**The problem**
Please output the data below exactly as given, starting at its first line and stopping after the line that contains "(.55, .5, .62, 1)), kb)".

--- Data ---

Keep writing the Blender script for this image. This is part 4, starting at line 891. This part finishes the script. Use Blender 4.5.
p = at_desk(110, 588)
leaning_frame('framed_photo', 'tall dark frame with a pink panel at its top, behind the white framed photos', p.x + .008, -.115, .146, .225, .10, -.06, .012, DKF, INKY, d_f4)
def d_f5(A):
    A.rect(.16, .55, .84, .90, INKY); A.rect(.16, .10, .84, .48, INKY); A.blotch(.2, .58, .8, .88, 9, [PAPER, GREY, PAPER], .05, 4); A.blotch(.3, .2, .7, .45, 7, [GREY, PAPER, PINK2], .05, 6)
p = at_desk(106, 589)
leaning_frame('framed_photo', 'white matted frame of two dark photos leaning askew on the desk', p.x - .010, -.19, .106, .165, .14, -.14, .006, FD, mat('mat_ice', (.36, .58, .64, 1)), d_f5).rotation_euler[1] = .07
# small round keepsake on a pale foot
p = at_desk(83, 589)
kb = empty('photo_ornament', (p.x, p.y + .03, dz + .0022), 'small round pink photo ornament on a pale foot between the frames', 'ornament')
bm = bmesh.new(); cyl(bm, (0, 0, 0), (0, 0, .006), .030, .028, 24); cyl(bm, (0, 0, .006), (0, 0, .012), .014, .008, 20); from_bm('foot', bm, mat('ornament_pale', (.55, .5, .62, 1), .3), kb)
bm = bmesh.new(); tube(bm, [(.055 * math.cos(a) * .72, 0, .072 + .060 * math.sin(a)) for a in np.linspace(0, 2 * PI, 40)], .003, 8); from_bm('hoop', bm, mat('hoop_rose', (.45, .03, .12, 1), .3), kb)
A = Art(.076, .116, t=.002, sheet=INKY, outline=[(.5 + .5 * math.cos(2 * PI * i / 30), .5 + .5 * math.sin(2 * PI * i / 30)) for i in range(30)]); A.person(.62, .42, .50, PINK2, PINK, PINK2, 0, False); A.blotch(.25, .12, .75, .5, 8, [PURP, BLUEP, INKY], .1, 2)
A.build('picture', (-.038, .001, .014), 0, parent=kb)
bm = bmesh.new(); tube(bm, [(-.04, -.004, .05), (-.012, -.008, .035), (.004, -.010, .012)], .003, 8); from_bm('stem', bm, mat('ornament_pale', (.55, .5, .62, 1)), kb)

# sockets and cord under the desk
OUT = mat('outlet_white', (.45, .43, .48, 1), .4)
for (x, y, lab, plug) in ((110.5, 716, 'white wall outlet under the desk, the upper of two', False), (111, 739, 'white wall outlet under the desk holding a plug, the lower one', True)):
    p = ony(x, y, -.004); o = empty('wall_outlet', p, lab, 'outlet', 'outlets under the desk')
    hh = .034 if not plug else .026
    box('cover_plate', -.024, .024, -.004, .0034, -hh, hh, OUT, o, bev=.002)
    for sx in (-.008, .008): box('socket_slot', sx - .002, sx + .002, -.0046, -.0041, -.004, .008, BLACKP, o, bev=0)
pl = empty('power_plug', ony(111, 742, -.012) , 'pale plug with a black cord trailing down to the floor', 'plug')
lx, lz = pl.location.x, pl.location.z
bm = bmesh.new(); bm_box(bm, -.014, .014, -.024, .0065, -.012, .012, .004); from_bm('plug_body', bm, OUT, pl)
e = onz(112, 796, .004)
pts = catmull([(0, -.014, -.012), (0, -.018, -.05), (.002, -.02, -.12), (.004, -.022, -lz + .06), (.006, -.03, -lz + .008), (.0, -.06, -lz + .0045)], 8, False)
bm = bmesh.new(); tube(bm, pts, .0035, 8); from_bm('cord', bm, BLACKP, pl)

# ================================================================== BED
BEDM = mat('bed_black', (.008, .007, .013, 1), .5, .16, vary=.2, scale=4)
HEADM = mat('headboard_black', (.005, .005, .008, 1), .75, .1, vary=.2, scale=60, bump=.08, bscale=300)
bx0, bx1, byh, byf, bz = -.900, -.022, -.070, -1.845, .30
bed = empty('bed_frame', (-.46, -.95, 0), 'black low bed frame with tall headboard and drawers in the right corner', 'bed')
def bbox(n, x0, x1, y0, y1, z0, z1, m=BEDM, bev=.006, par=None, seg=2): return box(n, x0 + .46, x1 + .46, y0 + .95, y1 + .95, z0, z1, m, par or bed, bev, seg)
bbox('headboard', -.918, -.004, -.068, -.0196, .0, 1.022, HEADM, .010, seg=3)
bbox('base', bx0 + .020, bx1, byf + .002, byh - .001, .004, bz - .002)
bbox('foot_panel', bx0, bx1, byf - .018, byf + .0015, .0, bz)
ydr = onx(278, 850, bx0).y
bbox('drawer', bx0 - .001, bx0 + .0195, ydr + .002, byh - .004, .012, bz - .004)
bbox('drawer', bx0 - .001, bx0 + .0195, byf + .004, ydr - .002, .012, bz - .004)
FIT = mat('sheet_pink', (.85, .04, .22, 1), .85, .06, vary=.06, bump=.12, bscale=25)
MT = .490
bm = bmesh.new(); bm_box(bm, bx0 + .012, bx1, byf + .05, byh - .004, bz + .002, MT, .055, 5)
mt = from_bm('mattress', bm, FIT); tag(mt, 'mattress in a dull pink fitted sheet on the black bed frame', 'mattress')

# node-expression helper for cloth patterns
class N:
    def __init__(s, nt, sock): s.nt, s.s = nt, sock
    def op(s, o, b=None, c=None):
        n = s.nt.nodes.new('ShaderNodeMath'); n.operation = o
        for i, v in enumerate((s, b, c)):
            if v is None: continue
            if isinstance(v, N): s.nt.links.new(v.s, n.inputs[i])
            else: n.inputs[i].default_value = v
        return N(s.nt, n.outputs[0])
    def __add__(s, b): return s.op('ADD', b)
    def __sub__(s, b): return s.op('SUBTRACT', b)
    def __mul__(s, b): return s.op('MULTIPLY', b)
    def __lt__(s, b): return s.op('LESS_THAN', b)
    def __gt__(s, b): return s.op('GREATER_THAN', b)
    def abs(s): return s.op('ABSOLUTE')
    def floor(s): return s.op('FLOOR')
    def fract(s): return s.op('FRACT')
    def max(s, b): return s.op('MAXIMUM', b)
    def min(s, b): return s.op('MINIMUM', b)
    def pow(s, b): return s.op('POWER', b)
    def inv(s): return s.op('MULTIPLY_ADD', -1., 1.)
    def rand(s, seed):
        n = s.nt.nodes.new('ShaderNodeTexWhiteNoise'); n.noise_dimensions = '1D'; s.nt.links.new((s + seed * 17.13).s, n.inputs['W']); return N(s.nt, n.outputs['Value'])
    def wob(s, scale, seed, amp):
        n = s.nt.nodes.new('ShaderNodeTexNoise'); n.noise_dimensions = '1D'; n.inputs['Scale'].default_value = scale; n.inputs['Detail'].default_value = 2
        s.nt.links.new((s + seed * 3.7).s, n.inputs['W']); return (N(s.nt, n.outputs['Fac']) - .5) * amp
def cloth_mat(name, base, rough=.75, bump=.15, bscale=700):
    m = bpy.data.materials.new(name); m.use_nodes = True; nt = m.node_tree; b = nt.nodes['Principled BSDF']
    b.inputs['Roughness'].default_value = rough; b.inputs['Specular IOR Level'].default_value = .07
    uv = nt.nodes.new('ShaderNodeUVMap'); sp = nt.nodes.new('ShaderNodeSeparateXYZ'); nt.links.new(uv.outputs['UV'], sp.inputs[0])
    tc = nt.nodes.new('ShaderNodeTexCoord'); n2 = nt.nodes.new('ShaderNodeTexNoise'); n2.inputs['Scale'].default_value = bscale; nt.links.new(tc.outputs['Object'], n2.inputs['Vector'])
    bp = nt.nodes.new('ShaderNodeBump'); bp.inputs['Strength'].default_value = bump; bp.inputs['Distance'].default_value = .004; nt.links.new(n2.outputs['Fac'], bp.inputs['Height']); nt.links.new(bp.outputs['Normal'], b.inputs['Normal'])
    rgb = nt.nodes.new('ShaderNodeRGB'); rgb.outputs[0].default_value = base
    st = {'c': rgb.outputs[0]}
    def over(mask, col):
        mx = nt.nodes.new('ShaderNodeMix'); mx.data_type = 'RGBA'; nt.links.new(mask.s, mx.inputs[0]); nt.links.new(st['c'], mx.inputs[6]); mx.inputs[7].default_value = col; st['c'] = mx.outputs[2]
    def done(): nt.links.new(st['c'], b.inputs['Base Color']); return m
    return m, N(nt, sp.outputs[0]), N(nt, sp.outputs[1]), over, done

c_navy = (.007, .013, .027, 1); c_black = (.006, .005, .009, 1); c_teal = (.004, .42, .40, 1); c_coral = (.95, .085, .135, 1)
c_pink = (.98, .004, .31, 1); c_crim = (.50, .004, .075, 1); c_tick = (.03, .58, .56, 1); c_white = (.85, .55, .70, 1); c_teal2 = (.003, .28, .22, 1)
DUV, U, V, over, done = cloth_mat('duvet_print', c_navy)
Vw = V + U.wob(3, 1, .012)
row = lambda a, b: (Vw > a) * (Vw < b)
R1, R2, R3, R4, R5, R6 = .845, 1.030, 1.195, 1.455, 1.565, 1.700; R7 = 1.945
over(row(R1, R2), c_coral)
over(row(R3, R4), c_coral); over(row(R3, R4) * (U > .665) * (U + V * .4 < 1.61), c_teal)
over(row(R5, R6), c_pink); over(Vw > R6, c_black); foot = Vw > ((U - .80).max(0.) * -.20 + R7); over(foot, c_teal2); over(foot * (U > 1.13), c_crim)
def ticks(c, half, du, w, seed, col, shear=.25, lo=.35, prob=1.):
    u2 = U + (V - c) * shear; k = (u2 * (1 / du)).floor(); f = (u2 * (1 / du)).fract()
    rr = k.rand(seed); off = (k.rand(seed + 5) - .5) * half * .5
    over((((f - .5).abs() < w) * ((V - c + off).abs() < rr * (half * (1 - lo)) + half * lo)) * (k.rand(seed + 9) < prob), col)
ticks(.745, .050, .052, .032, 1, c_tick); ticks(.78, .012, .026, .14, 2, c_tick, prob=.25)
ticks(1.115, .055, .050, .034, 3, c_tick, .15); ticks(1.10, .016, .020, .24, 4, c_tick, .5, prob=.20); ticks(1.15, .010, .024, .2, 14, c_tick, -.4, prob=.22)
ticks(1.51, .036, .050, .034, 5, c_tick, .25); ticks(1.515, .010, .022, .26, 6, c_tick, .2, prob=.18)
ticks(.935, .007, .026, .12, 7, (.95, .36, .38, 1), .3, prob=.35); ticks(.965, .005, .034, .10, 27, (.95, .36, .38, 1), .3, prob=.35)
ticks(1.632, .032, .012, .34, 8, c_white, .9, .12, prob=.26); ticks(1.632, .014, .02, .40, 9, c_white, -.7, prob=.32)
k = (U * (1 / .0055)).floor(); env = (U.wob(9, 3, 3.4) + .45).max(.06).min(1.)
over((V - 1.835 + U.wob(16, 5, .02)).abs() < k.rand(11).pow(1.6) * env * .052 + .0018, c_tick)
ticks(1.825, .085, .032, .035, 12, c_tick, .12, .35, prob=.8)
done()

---

**Task answer**
Keep writing the Blender script for this image. This is part 4, starting at line 891. This part finishes the script. Use Blender 4.5.
p = at_desk(110, 588)
leaning_frame('framed_photo', 'tall dark frame with a pink panel at its top, behind the white framed photos', p.x + .008, -.115, .146, .225, .10, -.06, .012, DKF, INKY, d_f4)
def d_f5(A):
    A.rect(.16, .55, .84, .90, INKY); A.rect(.16, .10, .84, .48, INKY); A.blotch(.2, .58, .8, .88, 9, [PAPER, GREY, PAPER], .05, 4); A.blotch(.3, .2, .7, .45, 7, [GREY, PAPER, PINK2], .05, 6)
p = at_desk(106, 589)
leaning_frame('framed_photo', 'white matted frame of two dark photos leaning askew on the desk', p.x - .010, -.19, .106, .165, .14, -.14, .006, FD, mat('mat_ice', (.36, .58, .64, 1)), d_f5).rotation_euler[1] = .07
# small round keepsake on a pale foot
p = at_desk(83, 589)
kb = empty('photo_ornament', (p.x, p.y + .03, dz + .0022), 'small round pink photo ornament on a pale foot between the frames', 'ornament')
bm = bmesh.new(); cyl(bm, (0, 0, 0), (0, 0, .006), .030, .028, 24); cyl(bm, (0, 0, .006), (0, 0, .012), .014, .008, 20); from_bm('foot', bm, mat('ornament_pale', (.55, .5, .62, 1), .3), kb)
bm = bmesh.new(); tube(bm, [(.055 * math.cos(a) * .72, 0, .072 + .060 * math.sin(a)) for a in np.linspace(0, 2 * PI, 40)], .003, 8); from_bm('hoop', bm, mat('hoop_rose', (.45, .03, .12, 1), .3), kb)
A = Art(.076, .116, t=.002, sheet=INKY, outline=[(.5 + .5 * math.cos(2 * PI * i / 30), .5 + .5 * math.sin(2 * PI * i / 30)) for i in range(30)]); A.person(.62, .42, .50, PINK2, PINK, PINK2, 0, False); A.blotch(.25, .12, .75, .5, 8, [PURP, BLUEP, INKY], .1, 2)
A.build('picture', (-.038, .001, .014), 0, parent=kb)
bm = bmesh.new(); tube(bm, [(-.04, -.004, .05), (-.012, -.008, .035), (.004, -.010, .012)], .003, 8); from_bm('stem', bm, mat('ornament_pale', (.55, .5, .62, 1)), kb)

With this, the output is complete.